La russophobie est apparue en France et en Angleterre après les guerres napoléoniennes, lorsque la Russie est devenue une puissance influente sur le continent. C’est clairement dans les années 1830, avec les soulèvements polonais contre l’Empire russe, que la russophobie européenne a pris forme. Il ne s’agissait pourtant pas tant de solidarité avec les Polonais que d’une volonté d’affaiblir la Russie. Les relations de l’Angleterre avec la Russie se tendirent encore avec la “question d’Orient” et le destin des détroits du Bosphore et des Dardanelles, ce qui provoqua la guerre de Crimée (1853-1856) et ce qu’on appela le Grand Jeu – cet affrontement géopolitique (mettant à contribution renseignement et diplomatie) entre le Royaume-Uni et la Russie dans la deuxième moitié du xixe siècle.

Dans les années 1855-1865, Alexandre Herzen et Nikolaï Ogarev publiaient à Londres, sous le regard bienveillant des autorités britanniques, les premières revues russes antigouvernementales qui eurent une influence déterminante sur l’intelligentsia russe libérale. Au début du xxe siècle, l’Angleterre devint l’un des principaux refuges pour l’émigration dissidente russe, en particulier les socialistes révolutionnaires, les mencheviques et les bolcheviques. C’est à Londres que se déroulèrent les IIe et Ve congrès (1903, 1907) historiques des sociaux-démocrates russes, auxquels participa Lénine et où le bolchevisme fut institué en tant que mouvement. La majeure partie du financement du Ve congrès provenait des industriels britanniques, sympathisants de la révolution russe.

À l’exception des deux guerres mondiales, au cours desquelles la Russie (l’Union soviétique) et la Grande-Bretagne furent alliées, la guerre des espions et de l’information n’a jamais cessé entre les deux nations. Il suffit de rappeler l’affaire Lockhart (1918), l’opération Trust et Sidney Reilly (1925), ce dernier ayant été surnommé le “roi des espions” en Angleterre et ayant inspiré à Ian Fleming le personnage de James Bond. L’histoire a également retenu le cas des Cinq de Cambridge (des superagents légendaires recrutés par l’Union soviétique dans les années 1930, dont le fameux Kim Philby). La concurrence entre les services devint particulièrement vive durant la guerre froide, qui dura de 1946 à 1991. Les noms des “héros” et des traîtres de cette guerre sont bien connus. L’affaire Profumo, du nom du ministre de la Défense britannique, fit en particulier sensation, provoquant la démission de ce dernier en 1963. L’histoire de l’escort-girl Christine Keeler, qui entretenait parallèlement une liaison avec Profumo et avec l’officier du renseignement militaire soviétique Evgueni Ivanov, a captivé les Britanniques comme un passionnant jeu d’espions. En 1971 eut lieu la plus importante expulsion de diplomates soviétiques de l’histoire, avec 105 agents contraints de quitter Londres.
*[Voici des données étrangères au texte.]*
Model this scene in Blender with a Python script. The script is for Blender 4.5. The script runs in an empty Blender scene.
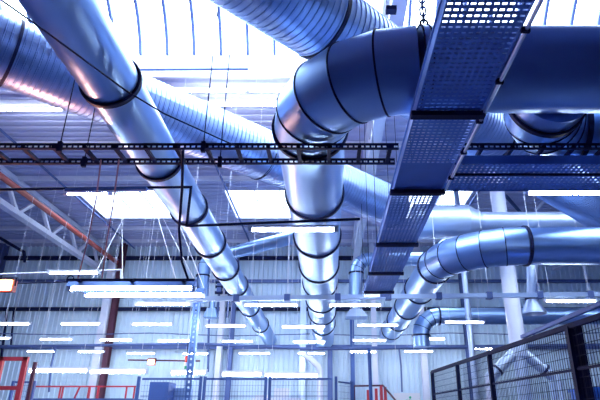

Après la chute de l’URSS, le répit se révéla de courte durée : dès la fin des années 1990, l’affrontement entre les services reprit de plus belle. Londres devint tout à la fois le refuge des oligarques russes, des criminels économiques, des espions transfuges et de toutes sortes d’opposants à Moscou. Le plus célèbre d’entre eux, l’oligarque Boris Berezovski, mourut dans des circonstances non élucidées en 2013. L’opposition russe à Londres, activement exploitée par les services de renseignement britanniques, est cependant devenue dans une large mesure incontrôlable et agit selon ses propres règles. C’est précisément la raison de toute une série d’assassinats inexpliqués qui dépassent les compétences et la logique du renseignement classique et qui, vraisemblablement, servent les intérêts de quelques tierces parties. Le préjudice politique de ces exécutions pour l’exemple est énorme. Les Britanniques, c’est manifeste, sont devenus les otages d’un système qu’ils ont eux- mêmes créé. L’Angleterre n’a pas fini de se plaindre et de s’offusquer de la mort de transfuges russes, puisqu’elle a elle-même écrit les règles de ce jeu où la guerre internationale des services secrets se joue précisément sur son territoire. Cela ne concerne pas uniquement la diaspora russe, mais aussi les islamistes qui ont obtenu l’asile politique avec le soutien des services secrets locaux et qui sont aujourd’hui hors de contrôle, commettant nombre d’actes terroristes sur le sol de leurs hôtes.